Officer Starrett had participated in the arrest of defendant Lawson on January 21, 1957, and had been present in court at the time of Lawson's entry of a plea of guilty. He had also participated in the investigation on February 14, 1957, which resulted in the arrest of W. L. Lawson in the pick-up truck which contained thirty cases of liquor. In addition, he was familiar with the stopping of a 1954 Oldsmobile automobile on June 22, 1957, after it had been in the garage of the D-X Liquor Store, and that automobile was found to contain thirty-six cases of liquor. On June 24, 1957, Officer Starrett had pursued a 1950 Mercury automobile which had left the same D-X Liquor Store. The Mercury was closely followed by a Chrysler sedan driven by defendant Lawson. The pursuit took place on the same gravel road involved here and when he finally stopped the Mercury in Arkansas he found it contained intoxicating liquor. He also had information that during the six month period immediately preceding July, 1957, the D-X Liquor Store purchased quantities of intoxicating liquor totaling 4,371 cases.

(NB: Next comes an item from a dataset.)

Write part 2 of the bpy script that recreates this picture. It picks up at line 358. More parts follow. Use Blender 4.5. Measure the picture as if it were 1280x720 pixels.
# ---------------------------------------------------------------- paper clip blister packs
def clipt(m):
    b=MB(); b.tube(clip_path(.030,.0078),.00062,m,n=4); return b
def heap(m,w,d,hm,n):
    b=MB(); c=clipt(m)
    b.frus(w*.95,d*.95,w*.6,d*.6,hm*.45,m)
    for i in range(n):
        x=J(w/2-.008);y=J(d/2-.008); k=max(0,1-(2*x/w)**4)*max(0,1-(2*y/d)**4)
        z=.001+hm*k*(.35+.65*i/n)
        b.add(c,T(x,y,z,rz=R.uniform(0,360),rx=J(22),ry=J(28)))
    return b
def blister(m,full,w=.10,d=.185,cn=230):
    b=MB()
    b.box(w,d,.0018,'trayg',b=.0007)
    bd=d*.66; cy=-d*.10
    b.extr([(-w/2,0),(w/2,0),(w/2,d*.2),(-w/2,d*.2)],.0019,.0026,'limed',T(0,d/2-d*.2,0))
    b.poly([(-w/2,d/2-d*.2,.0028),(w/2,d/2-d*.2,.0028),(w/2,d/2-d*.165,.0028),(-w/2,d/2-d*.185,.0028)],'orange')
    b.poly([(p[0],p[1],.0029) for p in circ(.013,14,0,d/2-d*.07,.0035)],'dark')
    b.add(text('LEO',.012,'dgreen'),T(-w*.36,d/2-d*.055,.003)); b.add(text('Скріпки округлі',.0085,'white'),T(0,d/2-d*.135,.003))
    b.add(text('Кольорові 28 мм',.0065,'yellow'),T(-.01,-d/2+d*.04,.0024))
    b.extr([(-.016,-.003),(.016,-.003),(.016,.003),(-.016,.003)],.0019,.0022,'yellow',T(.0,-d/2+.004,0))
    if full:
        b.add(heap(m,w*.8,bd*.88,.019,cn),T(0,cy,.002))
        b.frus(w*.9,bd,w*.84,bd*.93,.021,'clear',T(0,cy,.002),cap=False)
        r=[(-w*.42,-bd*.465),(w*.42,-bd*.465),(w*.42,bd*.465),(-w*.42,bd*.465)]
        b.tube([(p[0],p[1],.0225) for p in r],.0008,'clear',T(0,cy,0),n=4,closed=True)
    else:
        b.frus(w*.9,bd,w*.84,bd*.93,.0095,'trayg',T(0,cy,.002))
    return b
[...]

It is observed that all of the officers who participated in the pursuit, the halting and the searching of the vehicle, knew that it had come from the D-X Liquor Store after having entered the attached garage at an early hour of the morning and after having been in the garage for almost an hour and they also knew that these defendants were bootleggers.
There were other attending circumstances tending to corroborate the admission implied in the statement of defendant Lawson, "Am I the only man hauling liquor around here?" We think the facts and attending circumstances known by the seizing officers and the inferences that might reasonably be drawn therefrom were such as not only to warrant but to impel a reasonably discreet and prudent man to believe that intoxicating liquors were being illegally transported in the automobile to be searched. The search and seizure were therefore not violative of the Fourth Amendment because they were not unreasonable and the judgments appealed from are therefore affirmed.